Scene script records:
+-------+

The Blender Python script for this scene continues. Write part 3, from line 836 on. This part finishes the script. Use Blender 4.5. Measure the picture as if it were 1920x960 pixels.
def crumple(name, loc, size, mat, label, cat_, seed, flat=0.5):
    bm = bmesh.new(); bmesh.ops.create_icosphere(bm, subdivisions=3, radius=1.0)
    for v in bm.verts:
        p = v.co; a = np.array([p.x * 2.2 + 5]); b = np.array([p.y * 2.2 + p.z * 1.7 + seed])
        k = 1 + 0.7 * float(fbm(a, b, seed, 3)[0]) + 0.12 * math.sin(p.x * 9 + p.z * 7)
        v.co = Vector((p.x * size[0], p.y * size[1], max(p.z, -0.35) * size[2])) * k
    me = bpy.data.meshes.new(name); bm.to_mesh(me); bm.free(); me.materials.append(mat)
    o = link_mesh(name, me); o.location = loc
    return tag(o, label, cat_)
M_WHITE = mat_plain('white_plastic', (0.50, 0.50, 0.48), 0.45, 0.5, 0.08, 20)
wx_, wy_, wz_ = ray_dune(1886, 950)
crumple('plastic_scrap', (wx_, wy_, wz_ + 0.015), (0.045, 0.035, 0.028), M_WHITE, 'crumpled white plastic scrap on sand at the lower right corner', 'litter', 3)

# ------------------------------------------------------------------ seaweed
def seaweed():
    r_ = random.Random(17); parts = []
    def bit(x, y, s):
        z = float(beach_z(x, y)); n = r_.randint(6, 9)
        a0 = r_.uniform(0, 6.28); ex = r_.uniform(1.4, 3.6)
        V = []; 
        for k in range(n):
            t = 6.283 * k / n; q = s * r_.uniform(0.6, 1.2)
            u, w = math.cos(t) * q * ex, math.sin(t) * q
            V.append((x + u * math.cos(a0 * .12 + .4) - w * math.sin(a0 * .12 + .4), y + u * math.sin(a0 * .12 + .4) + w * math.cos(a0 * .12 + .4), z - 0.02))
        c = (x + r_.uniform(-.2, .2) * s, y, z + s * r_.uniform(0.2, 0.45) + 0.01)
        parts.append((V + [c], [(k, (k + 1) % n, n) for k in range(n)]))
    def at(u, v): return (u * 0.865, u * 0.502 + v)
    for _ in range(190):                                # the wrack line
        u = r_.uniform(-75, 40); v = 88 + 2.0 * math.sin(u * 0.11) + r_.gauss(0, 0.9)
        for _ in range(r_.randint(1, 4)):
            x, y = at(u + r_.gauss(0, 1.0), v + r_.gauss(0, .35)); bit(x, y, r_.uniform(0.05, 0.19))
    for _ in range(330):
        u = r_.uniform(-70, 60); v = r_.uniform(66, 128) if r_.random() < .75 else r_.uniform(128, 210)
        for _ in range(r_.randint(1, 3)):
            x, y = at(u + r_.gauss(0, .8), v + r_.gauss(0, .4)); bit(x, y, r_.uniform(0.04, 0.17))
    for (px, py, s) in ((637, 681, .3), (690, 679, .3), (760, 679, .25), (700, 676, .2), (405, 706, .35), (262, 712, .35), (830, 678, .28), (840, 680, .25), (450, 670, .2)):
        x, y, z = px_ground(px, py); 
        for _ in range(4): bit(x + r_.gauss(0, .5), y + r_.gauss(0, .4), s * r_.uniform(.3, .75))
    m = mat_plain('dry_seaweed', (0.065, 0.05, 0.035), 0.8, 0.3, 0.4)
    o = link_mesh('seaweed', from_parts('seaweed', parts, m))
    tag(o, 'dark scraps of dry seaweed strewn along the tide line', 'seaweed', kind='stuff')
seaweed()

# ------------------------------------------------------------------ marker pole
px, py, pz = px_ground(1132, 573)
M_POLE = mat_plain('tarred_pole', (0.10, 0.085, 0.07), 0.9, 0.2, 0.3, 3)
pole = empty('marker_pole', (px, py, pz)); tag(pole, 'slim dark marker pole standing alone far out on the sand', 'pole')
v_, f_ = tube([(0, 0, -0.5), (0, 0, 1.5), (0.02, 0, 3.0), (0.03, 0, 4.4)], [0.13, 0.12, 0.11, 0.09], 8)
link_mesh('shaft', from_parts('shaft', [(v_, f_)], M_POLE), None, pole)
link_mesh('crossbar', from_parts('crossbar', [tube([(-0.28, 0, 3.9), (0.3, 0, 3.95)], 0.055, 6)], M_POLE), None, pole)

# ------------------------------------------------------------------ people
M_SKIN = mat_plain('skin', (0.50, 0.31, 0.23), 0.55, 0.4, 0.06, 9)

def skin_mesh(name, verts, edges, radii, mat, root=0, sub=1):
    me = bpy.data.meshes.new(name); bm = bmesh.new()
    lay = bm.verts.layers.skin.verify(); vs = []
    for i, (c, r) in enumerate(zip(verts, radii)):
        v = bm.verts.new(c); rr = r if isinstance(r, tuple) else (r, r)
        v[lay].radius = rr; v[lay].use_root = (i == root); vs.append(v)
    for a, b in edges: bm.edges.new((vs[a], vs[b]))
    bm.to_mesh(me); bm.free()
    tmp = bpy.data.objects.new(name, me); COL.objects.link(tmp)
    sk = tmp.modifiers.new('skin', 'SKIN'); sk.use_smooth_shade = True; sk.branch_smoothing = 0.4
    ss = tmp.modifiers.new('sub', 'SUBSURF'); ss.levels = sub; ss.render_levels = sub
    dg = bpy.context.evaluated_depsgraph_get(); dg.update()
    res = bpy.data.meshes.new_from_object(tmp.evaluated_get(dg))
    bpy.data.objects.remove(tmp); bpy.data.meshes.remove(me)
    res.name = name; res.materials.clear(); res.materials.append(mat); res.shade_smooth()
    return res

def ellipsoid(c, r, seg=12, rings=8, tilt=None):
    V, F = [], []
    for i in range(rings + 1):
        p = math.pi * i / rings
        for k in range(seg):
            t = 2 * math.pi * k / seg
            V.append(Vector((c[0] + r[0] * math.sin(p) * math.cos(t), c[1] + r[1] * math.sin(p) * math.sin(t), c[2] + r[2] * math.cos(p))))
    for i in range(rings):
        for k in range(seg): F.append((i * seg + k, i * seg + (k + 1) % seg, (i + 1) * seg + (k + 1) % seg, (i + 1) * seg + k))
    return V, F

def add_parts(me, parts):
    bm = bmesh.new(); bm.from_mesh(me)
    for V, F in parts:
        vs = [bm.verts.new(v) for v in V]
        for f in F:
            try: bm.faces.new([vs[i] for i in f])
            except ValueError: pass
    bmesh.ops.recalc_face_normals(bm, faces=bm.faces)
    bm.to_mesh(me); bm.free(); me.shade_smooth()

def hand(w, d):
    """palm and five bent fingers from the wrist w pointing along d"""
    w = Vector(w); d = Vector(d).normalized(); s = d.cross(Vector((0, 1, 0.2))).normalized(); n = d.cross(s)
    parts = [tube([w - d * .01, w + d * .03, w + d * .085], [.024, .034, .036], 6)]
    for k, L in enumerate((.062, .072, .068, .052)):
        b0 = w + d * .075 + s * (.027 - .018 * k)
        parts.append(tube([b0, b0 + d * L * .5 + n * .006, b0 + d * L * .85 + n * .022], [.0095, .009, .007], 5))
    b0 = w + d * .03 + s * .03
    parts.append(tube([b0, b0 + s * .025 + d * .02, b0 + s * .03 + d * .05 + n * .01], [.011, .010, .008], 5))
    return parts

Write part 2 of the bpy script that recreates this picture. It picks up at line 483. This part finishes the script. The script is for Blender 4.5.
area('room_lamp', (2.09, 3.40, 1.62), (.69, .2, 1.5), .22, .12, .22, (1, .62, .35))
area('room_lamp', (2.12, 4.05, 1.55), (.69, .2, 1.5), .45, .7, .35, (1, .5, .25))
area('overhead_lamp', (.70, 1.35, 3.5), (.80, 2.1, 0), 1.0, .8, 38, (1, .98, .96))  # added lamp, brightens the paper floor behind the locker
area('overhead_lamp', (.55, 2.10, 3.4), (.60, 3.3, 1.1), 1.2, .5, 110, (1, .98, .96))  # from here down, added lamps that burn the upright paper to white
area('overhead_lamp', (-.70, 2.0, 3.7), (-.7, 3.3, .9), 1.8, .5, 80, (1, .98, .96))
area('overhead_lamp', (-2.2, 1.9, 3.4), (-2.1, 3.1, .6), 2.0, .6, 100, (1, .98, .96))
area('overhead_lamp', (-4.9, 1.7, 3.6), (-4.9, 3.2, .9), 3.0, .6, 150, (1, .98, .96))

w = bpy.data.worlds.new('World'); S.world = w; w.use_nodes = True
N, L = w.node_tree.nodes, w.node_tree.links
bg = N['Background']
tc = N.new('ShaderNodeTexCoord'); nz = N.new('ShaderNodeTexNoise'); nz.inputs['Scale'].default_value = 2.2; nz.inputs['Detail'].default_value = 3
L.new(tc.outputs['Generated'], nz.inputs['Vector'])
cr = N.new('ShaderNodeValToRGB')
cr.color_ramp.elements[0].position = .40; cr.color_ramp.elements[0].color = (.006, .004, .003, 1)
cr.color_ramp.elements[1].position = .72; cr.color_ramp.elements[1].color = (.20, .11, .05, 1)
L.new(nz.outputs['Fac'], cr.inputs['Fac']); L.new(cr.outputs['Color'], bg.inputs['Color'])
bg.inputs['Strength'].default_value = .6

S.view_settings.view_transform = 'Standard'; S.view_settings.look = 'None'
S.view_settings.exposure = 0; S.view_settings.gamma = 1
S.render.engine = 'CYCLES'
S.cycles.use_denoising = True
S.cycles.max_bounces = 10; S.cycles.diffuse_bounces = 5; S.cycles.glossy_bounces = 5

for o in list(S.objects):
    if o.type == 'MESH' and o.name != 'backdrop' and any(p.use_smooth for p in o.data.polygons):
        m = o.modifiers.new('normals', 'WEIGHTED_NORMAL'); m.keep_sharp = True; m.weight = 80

+-------+

--- WHAT IS REQUIRED ---
Search the data for "This" and list every line in which it occurs.

--- WORKED ANSWER ---
The Blender Python script for this scene continues. Write part 3, from line 836 on. This part finishes the script. Use Blender 4.5. Measure the picture as if it were 1920x960 pixels.
Write part 2 of the bpy script that recreates this picture. It picks up at line 483. This part finishes the script. The script is for Blender 4.5.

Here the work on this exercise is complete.